The thing I'm having trouble imagining, though, is the scenario for America's future that George W. Bush thinks will ultimately make him look good. Does he really believe that future historians will look back at his Middle East record as the happy tipping point between radical-fundamentalist-jihadist-extremism and freedom-is-on-the-march? Or does he secretly hope that the tragedy looming in that region's future will be blamed not on him, but on his successors who inherit his broken crockery? Can he really imagine that his contempt for checks and balances, and for the Bill of Rights, will one day be compared favorably to Lincoln's boldness in saving the Union? Or does he believe deep down that the fact he ended up not being impeached will in the long view of history more than outweigh any pesky lefty aspersions about his abuses of power?

1 comment:

Anonymous said...

I think Obama's appeal is his youth and his facility with the language to express his thoughts. He is very intelligent, but unseasoned in national and world leadership.
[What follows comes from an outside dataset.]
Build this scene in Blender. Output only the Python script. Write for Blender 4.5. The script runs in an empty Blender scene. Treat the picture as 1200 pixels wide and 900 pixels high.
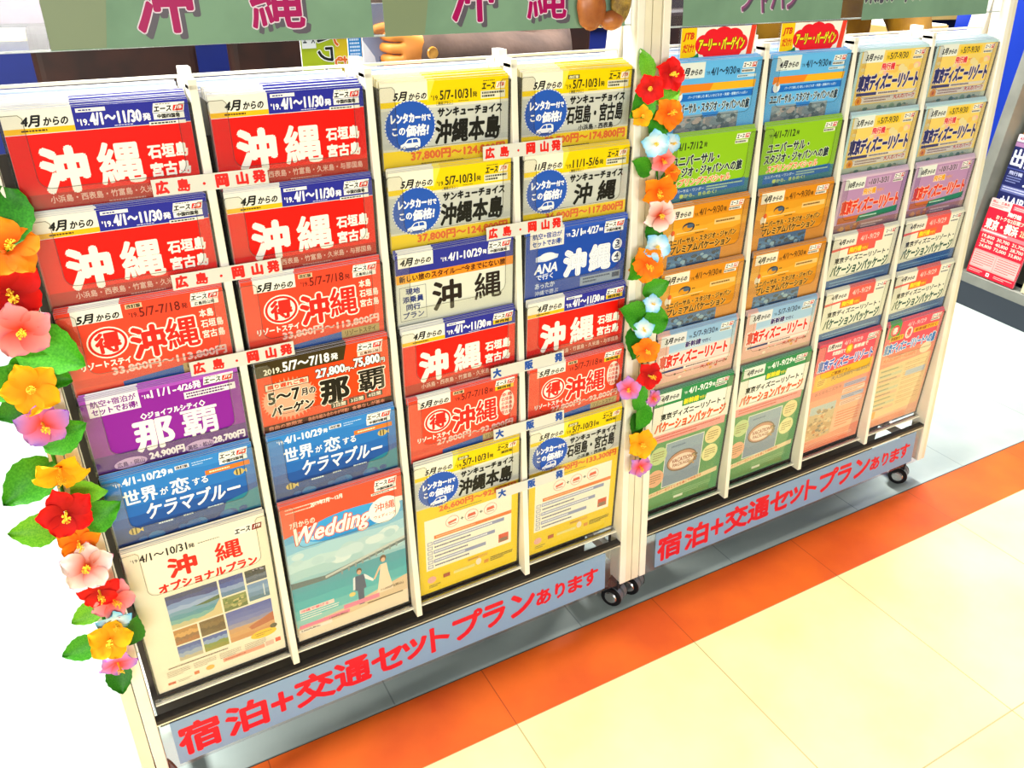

Sounds like Bill Clinton in 1992, doesn't it? Clinton was able to learn what it was all about, after a couple of years, and eventually he drew good people in around him. Let's hope if Obama is elected he can work through his inexperience fast enough to get things on a sound footing right away!

I am a little concerned about the plagiarism issue. Is Deval Patrick, who co-chairs Obama's campaign, a speech writer - one who tries out speeches first, before Obama uses his words? Or do they co-write these joint speeches? Obama's integrity should not be thrown into question by his own people.